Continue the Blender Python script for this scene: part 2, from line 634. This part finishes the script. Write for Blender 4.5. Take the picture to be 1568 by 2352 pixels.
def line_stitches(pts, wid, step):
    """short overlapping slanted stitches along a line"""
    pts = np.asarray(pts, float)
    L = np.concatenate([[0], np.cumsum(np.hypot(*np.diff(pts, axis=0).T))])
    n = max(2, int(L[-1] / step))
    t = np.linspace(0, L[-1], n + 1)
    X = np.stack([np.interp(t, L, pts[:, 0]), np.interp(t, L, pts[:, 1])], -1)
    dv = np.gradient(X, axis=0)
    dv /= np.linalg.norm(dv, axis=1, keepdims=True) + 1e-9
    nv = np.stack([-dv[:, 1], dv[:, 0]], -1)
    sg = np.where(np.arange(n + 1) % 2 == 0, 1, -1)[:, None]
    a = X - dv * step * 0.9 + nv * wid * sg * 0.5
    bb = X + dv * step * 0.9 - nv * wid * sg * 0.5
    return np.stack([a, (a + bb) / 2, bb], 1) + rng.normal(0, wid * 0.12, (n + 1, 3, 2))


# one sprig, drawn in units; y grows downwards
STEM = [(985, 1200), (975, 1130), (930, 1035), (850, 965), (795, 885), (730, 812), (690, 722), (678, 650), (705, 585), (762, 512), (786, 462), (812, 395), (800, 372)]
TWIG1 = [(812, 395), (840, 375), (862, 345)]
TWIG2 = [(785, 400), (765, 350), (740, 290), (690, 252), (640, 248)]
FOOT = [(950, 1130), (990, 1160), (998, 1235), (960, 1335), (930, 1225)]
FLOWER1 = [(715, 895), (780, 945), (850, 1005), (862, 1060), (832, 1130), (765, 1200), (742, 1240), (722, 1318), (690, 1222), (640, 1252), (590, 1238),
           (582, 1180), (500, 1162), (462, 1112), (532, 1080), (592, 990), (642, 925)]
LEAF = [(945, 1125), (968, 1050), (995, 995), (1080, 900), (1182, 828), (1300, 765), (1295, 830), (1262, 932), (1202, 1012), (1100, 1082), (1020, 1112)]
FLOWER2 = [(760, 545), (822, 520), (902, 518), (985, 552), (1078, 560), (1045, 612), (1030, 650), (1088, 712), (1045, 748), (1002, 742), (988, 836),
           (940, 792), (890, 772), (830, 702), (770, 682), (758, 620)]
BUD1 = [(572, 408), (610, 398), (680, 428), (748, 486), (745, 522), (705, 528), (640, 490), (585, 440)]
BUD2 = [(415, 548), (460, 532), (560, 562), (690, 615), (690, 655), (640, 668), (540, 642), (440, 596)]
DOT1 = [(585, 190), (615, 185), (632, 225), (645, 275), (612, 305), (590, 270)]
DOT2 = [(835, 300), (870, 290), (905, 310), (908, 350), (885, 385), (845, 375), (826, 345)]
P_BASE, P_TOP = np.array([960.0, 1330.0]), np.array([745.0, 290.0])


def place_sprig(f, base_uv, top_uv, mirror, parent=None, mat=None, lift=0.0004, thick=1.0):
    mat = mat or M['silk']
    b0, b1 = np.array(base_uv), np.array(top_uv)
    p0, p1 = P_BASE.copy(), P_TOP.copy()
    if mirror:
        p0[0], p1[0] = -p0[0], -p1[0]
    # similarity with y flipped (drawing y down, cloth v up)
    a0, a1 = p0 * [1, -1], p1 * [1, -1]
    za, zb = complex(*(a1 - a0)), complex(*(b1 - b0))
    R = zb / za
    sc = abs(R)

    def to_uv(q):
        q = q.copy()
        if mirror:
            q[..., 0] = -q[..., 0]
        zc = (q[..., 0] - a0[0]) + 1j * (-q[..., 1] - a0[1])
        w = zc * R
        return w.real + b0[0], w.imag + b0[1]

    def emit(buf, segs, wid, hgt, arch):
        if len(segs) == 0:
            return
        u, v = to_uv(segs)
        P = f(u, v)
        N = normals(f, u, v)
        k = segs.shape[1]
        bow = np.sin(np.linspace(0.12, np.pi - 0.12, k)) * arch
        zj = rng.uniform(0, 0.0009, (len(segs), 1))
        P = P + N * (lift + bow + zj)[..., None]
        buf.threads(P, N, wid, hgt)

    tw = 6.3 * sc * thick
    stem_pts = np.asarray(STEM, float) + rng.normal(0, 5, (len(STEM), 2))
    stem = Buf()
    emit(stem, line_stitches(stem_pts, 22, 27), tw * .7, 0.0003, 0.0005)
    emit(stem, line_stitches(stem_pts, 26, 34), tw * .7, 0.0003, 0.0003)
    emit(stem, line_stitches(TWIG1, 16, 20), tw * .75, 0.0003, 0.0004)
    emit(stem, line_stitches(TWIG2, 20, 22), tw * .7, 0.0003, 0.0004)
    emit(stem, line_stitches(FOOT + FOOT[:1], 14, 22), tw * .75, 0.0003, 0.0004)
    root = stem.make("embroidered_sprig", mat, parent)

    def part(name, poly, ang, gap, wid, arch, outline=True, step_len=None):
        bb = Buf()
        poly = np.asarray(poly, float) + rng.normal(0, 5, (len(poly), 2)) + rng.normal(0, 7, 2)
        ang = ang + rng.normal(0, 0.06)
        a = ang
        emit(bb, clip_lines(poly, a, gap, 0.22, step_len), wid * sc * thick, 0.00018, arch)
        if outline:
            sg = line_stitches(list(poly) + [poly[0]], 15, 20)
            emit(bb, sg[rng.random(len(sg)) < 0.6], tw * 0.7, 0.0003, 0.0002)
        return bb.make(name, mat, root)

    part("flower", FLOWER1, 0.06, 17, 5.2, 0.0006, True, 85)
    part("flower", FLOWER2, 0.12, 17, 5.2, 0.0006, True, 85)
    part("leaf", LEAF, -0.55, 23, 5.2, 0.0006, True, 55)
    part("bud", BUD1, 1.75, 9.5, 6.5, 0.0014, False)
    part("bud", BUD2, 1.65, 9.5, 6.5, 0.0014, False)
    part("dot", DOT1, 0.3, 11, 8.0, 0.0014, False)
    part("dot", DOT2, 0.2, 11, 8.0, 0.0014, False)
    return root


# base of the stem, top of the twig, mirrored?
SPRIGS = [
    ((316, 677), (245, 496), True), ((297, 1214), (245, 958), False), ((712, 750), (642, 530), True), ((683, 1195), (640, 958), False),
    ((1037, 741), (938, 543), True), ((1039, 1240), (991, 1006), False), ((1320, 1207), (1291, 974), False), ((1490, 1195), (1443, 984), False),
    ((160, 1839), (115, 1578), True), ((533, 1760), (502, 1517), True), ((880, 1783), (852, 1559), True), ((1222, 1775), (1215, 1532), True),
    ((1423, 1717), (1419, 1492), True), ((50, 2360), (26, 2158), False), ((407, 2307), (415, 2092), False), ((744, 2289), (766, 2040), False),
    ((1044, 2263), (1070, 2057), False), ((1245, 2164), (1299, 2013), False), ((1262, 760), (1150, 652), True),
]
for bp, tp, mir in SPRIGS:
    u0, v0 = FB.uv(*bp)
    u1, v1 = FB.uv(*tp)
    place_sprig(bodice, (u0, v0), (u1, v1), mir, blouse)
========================
● **Task description**: Exactly repeat the lines above, from the opening line through the one with "return np.stack([a, (a", and include nothing else.

● **Written response**:
Continue the Blender Python script for this scene: part 2, from line 634. This part finishes the script. Write for Blender 4.5. Take the picture to be 1568 by 2352 pixels.
def line_stitches(pts, wid, step):
    """short overlapping slanted stitches along a line"""
    pts = np.asarray(pts, float)
    L = np.concatenate([[0], np.cumsum(np.hypot(*np.diff(pts, axis=0).T))])
    n = max(2, int(L[-1] / step))
    t = np.linspace(0, L[-1], n + 1)
    X = np.stack([np.interp(t, L, pts[:, 0]), np.interp(t, L, pts[:, 1])], -1)
    dv = np.gradient(X, axis=0)
    dv /= np.linalg.norm(dv, axis=1, keepdims=True) + 1e-9
    nv = np.stack([-dv[:, 1], dv[:, 0]], -1)
    sg = np.where(np.arange(n + 1) % 2 == 0, 1, -1)[:, None]
    a = X - dv * step * 0.9 + nv * wid * sg * 0.5
    bb = X + dv * step * 0.9 - nv * wid * sg * 0.5
    return np.stack([a, (a + bb) / 2, bb], 1) + rng.normal(0, wid * 0.12, (n + 1, 3, 2))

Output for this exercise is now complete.